**** Dataset content ****
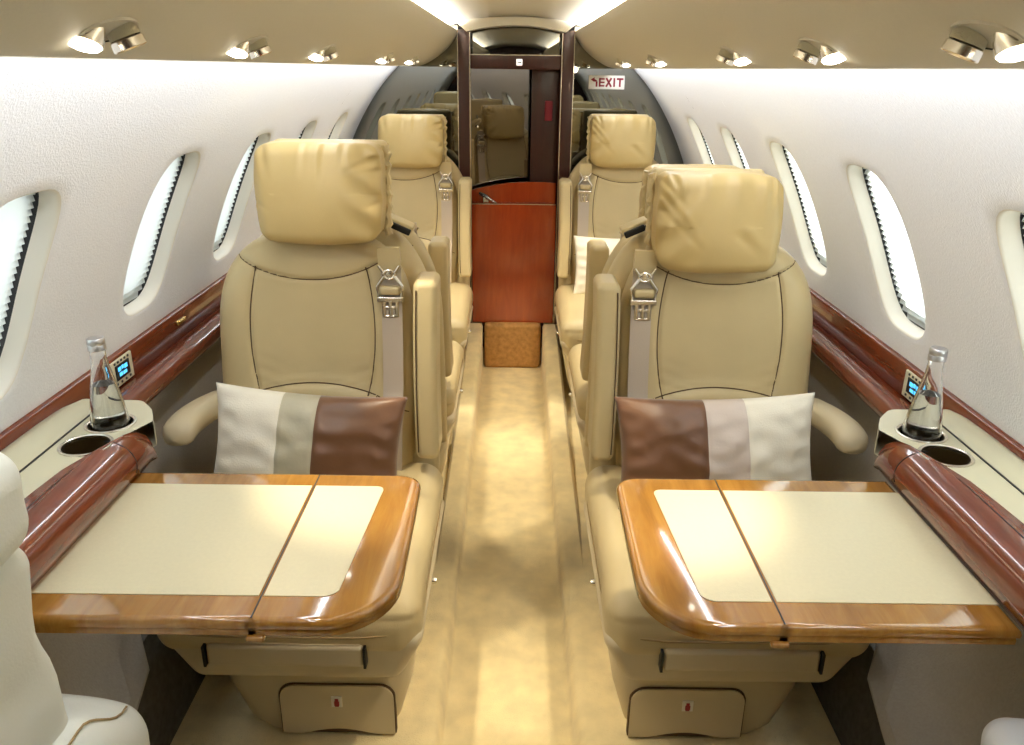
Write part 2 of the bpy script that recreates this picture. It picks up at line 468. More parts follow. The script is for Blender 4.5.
# mirrored door leaf, ajar, and wooden leaf at its right
lm = MB(); box(lm, (0, 0, 0), (.150, .008, .60), 'mirror_dark'); leaf = lm.build('mirrored_leaf', door, smooth=False)
leaf.location = (-.062, .135, .82); leaf.rotation_euler = (0, 0, math.radians(9))
mb = MB(); rbox(mb, (.150, .12, .80), (.075, .012, .62), .004, 'darkwood'); mb.build('wooden_leaf', door)
mb = MB(); rbox(mb, (.158, .100, 1.235), (.018, .012, .045), .003, 'maroon'); mb.build('sign_reflection', door)  # maroon block stands in for the reflection of a sign
mb = MB(); lathe(mb, [(0, 0), (.006, 0), (.006, .006), (0, .008)], (-.178, .09, 1.16), 'chrome', 10, (0, -1, 0)); mb.build('door_catch', door)

# lit square sign on the header
s = empty('square_sign', (.016, 3.872, 1.447))
mb = MB(); rbox(mb, (0, 0, 0), (.0135, .005, .0135), .003, 'sign_lit'); mb.build('sign_face', s)
mb = MB(); box(mb, (-.003, -.0055, -.001), (.006, .001, .0018), 'black'); box(mb, (.005, -.0055, -.001), (.0035, .001, .0028), 'black'); mb.build('pictogram', s, smooth=False)
tag(s, 'tiny white lit square sign on the dark header above the rear door', 'sign')

# red-brown cabinet door in front of the doorway
cab = empty('wooden_cabinet', (0, 3.84, .23))
mb = MB()
prism(mb, [(-.20, 0), (.20, 0), (.20, .585), (-.20, .585)], 0, .22, 'cab', 'xz'); mb.build('body', cab, smooth=False)
top = [(-.20, .560)]+[(.20, .560)]+[(.20-.41*k/16, .658+.018*(1-((.20-.40*k/16)/.2)**2)+.019*(.5-k/16)*2) for k in range(17)]
mb = MB(); vs = []
prism(mb, top, .085, .105, 'cab', 'xz'); lid = mb.build('lid', cab, smooth=False)
mb = MB(); box(mb, (0, -.0008, .587), (.20, .0012, .0016), 'chrome'); mb.build('edge_strip', cab, smooth=False)
mb = MB()
a, b = Vector((-.165, .062, .628)), Vector((-.085, -.012, .594))
tube(mb, [a, a.lerp(b, .3), a.lerp(b, .7), b], [.008, .012, .007, .005], 'chrome', 10)
rbox(mb, (-.135, .045, .600), (.014, .02, .014), .004, 'chrome'); mb.build('latch', cab)
tag(cab, 'glossy red-brown wooden cabinet front closing the aisle at the rear', 'cabinet')

# EXIT sign on right mirror
ex = empty('exit_sign', (.416, 3.886, 1.366))
mb = MB(); rbox(mb, (0, 0, 0), (.082, .003, .030), .003, 'white'); mb.build('sign_plate', ex)
mb = MB(); Lh = .019; th = .0042; yy = -.0036
def bar(x0, z0, x1, z1, w=th):
    d = Vector((x1-x0, 0, z1-z0)); nrm = Vector((-d.z, 0, d.x)).normalized()*w
    P = [Vector((x0, yy, z0))+nrm, Vector((x0, yy, z0))-nrm, Vector((x1, yy, z1))-nrm, Vector((x1, yy, z1))+nrm]
    mb.add(P+[p+Vector((0, .002, 0)) for p in P], [(0, 1, 2, 3), (7, 6, 5, 4), (0, 4, 5, 1), (2, 6, 7, 3), (1, 5, 6, 2), (0, 3, 7, 4)], 'maroon')
x = -.032
bar(x, -Lh, x, Lh)
for z in (-Lh+th, 0, Lh-th): bar(x, z, x+.022, z, .0034)
x = .009; bar(x-.012, -Lh, x+.012, Lh); bar(x-.012, Lh, x+.012, -Lh)
x = .034; bar(x, -Lh, x, Lh)
x = .060; bar(x, -Lh, x, Lh-.002); bar(x-.015, Lh-th, x+.015, Lh-th)
mb.build('letters', ex, smooth=False)
mb = MB(); bar(-.046, -.019, -.046, .004); bar(-.046, .004, -.058, .010)
mb.add([(-.074, yy, .012), (-.056, yy, .0005), (-.056, yy, .0215)], [(0, 1, 2)], 'maroon'); mb.build('arrow', ex, smooth=False)
tag(ex, 'white EXIT sign with dark red letters and a bent arrow on the right rear mirror', 'sign')

# ------------------------------------------------------------------ seat prototypes
def lean(z): return .115*(max(z, .42)-.42)/.62
def hw_back(z):
    t = (z-.80)/(1.058-.80)
    base = .236-.014*max(0, (.62-z)/.2)
    return base if t <= 0 else base*(max(0, 1-t**2.7))**(1/2.7)
def back_front(x, z):
    w = max(hw_back(z), 1e-5); u = min(1, abs(x)/w)
    zt = min(1, max(0, (z-.42)/.640)); V = abs(zt*2-1)
    g = (max(0, 1-u**5))**(.42)*(max(0, 1-V**14))**.35
    y = lean(z)-.060*g
    # centre panel slightly sunk, side bolsters proud, lumbar roll proud
    sd = 1/(1+math.exp(-(abs(x)-.148)/.012)); y -= .010*sd*g*(1 if z < .96 else max(0, 1-(z-.96)/.03))
    lum = lumbar(x); y -= .016*g/(1+math.exp((z-lum)/.008))
    yk = yoke(x); y -= .008*g/(1+math.exp(-(z-yk)/.008))
    for d in (z-lum, z-yk): 
        y += .0055*math.exp(-(d/.0045)**2)*g
    if lum < z < yk: y += .0055*math.exp(-((abs(x)-side(z))/.0045)**2)*g
    # leather softness
    y += .0022*g*noise.noise(Vector((x*9, z*9, 3)))
    # diagonal pull creases at panel's lower corners
    if lum < z < lum+.15 and abs(x) < .14:
        q = (abs(x)-.13)*.6-(z-lum)*1.0
        y += .0012*math.sin(q*210)*math.exp(-((.135-abs(x))**2+(z-lum-.04)**2)/.002)
    return y
def yoke(x): return .952+.070*(abs(x)/.21)**2.1
def lumbar(x): return .712-.028*(abs(x)/.15)**2 if abs(x) < .15 else .684-.06*(abs(x)-.15)/.09
def side(z): return .148-.012*((z-.83)/.12)**2

def make_backrest(root, fl):
    mb = MB(); NU, NZ = 104, 120
    us = [math.sin((-1+2*i/NU)*PI/2) for i in range(NU+1)]
    us = [ .5*u+.5*(-1+2*i/NU) for i, u in enumerate(us)]
    zs = []
    for j in range(NZ+1):
        v = -1+2*j/NZ; v = .35*v+.65*math.sin(v*PI/2); zs.append(.42+.638*(v+1)/2)
    F = []; B = []
    for z in zs:
        for u in us:
            x = u*max(hw_back(z), 0.0005)
            F.append((x, back_front(x, z), z))
            zt = (z-.42)/.638; V = abs(zt*2-1); g = (max(0, 1-abs(u)**6))**.4*(max(0, 1-V**14))**.35
            B.append((x, lean(z)+.045*g, z))
    n = NU+1; fs = [(j*n+i, j*n+i+1, (j+1)*n+i+1, (j+1)*n+i) for j in range(NZ) for i in range(NU)]
    mb.add(F, fs, 'leather'); mb.add(B, [f[::-1] for f in fs], 'leather')
    # stitched seams
    def S(x, z): return (x, back_front(x, z)-.0006, z)
    r = .0017
    tube(mb, [S(x, yoke(x)) for x in [-.186+.372*k/40 for k in range(41)] if abs(x) < hw_back(yoke(x))*.992], r, 'seam')
    tube(mb, [Vector(S(x, lumbar(x)))+Vector((0, -.0018, 0)) for x in [-.148+.296*k/24 for k in range(25)]], r, 'seam')
    for sg in (-1, 1):
        pts = []
        for k in range(31):
            z = .684+(yoke(.14)-.684)*k/30; pts.append(S(sg*side(z), z))
        tube(mb, pts, r, 'seam')
        tube(mb, [S(sg*(.150+.084*k/8), lumbar(.15+.084*k/8)) for k in range(8)], r, 'seam')
        tube(mb, [S(sg*.150, .50+.184*k/12) for k in range(13)], r*.8, 'seam')
    return mb.build('backrest', root, flip=fl, angle=70)

def make_shell(root, fl):
    mb = MB(); NU, NZ = 40, 50; F = []; B = []
    def hw(z):
        t = (z-.74)/(1.085-.74); base = .262
        return base if t <= 0 else base*(max(0, 1-t**2.5))**(1/2.5)
    for j in range(NZ+1):
        v = -1+2*j/NZ; v = .3*v+.7*math.sin(v*PI/2); z = .34+.745*(v+1)/2
        for i in range(NU+1):
            u = math.sin((-1+2*i/NU)*PI/2); x = u*max(hw(z), .0005)+.026
            V = abs(v); g = (max(0, 1-abs(u)**7))**.42*(max(0, 1-V**16))**.35
            F.append((x, lean(z)+.062-.045*g, z)); B.append((x, lean(z)+.062+.062*g, z))
    n = NU+1; fs = [(j*n+i, j*n+i+1, (j+1)*n+i+1, (j+1)*n+i) for j in range(NZ) for i in range(NU)]
    mb.add(F, fs, 'leather'); mb.add(B, [f[::-1] for f in fs], 'leather')
    # rear yoke seam and two long seams
    def Bk(x, z): 
        u = (x-.026)/hw(z); g = (max(0, 1-abs(u)**7))**.42
        return (x, lean(z)+.062+.0625*g, z)
    tube(mb, [Bk(x, 1.0-.5*(x-.026)**2) for x in [-.17+.39*k/20 for k in range(21)]], .0017, 'seam')
    return mb.build('back_shell', root, flip=fl, angle=70)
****
- [Required work] Return the material line for line, from its beginning to the line that contains "tag(s, 'tiny white", with the pictures left out.

- [Answer for this exercise]
Write part 2 of the bpy script that recreates this picture. It picks up at line 468. More parts follow. The script is for Blender 4.5.
# mirrored door leaf, ajar, and wooden leaf at its right
lm = MB(); box(lm, (0, 0, 0), (.150, .008, .60), 'mirror_dark'); leaf = lm.build('mirrored_leaf', door, smooth=False)
leaf.location = (-.062, .135, .82); leaf.rotation_euler = (0, 0, math.radians(9))
mb = MB(); rbox(mb, (.150, .12, .80), (.075, .012, .62), .004, 'darkwood'); mb.build('wooden_leaf', door)
mb = MB(); rbox(mb, (.158, .100, 1.235), (.018, .012, .045), .003, 'maroon'); mb.build('sign_reflection', door)  # maroon block stands in for the reflection of a sign
mb = MB(); lathe(mb, [(0, 0), (.006, 0), (.006, .006), (0, .008)], (-.178, .09, 1.16), 'chrome', 10, (0, -1, 0)); mb.build('door_catch', door)

# lit square sign on the header
s = empty('square_sign', (.016, 3.872, 1.447))
mb = MB(); rbox(mb, (0, 0, 0), (.0135, .005, .0135), .003, 'sign_lit'); mb.build('sign_face', s)
mb = MB(); box(mb, (-.003, -.0055, -.001), (.006, .001, .0018), 'black'); box(mb, (.005, -.0055, -.001), (.0035, .001, .0028), 'black'); mb.build('pictogram', s, smooth=False)
tag(s, 'tiny white lit square sign on the dark header above the rear door', 'sign')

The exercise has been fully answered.